[Data records]
** BEGIN **

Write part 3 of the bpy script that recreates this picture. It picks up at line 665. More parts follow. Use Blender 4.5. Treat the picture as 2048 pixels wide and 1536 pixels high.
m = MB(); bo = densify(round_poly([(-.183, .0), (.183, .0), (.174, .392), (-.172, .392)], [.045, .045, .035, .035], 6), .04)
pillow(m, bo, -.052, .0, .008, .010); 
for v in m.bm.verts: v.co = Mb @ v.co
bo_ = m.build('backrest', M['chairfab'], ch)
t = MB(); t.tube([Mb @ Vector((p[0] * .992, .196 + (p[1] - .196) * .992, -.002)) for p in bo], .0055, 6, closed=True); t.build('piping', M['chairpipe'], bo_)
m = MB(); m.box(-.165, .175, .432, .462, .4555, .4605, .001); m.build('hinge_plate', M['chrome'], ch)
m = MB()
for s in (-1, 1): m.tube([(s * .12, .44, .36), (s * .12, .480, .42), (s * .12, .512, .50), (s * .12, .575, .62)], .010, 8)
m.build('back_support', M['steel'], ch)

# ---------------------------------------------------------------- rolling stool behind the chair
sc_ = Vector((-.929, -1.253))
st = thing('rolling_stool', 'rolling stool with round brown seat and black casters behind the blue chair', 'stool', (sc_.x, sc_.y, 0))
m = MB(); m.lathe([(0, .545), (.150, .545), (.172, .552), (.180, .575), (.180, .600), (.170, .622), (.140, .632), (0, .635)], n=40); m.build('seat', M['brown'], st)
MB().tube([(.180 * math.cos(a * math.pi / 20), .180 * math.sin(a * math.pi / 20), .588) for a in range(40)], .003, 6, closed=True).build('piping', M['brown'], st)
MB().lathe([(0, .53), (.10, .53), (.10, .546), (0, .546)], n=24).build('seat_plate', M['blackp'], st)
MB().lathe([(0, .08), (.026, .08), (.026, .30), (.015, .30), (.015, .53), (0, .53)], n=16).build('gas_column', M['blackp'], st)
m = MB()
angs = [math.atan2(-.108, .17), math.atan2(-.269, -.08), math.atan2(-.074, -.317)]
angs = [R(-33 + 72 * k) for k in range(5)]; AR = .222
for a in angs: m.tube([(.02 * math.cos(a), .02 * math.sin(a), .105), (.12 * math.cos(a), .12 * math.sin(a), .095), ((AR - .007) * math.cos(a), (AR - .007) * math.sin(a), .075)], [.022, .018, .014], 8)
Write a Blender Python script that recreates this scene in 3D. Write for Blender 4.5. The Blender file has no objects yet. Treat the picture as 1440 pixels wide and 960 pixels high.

** END **

What you need to do:
Set down exactly the lines that begin the records and continue through the line bearing "m.build('back_support', M['steel'], ch)"; include both ends.

Problem solution:
Write part 3 of the bpy script that recreates this picture. It picks up at line 665. More parts follow. Use Blender 4.5. Treat the picture as 2048 pixels wide and 1536 pixels high.
m = MB(); bo = densify(round_poly([(-.183, .0), (.183, .0), (.174, .392), (-.172, .392)], [.045, .045, .035, .035], 6), .04)
pillow(m, bo, -.052, .0, .008, .010); 
for v in m.bm.verts: v.co = Mb @ v.co
bo_ = m.build('backrest', M['chairfab'], ch)
t = MB(); t.tube([Mb @ Vector((p[0] * .992, .196 + (p[1] - .196) * .992, -.002)) for p in bo], .0055, 6, closed=True); t.build('piping', M['chairpipe'], bo_)
m = MB(); m.box(-.165, .175, .432, .462, .4555, .4605, .001); m.build('hinge_plate', M['chrome'], ch)
m = MB()
for s in (-1, 1): m.tube([(s * .12, .44, .36), (s * .12, .480, .42), (s * .12, .512, .50), (s * .12, .575, .62)], .010, 8)
m.build('back_support', M['steel'], ch)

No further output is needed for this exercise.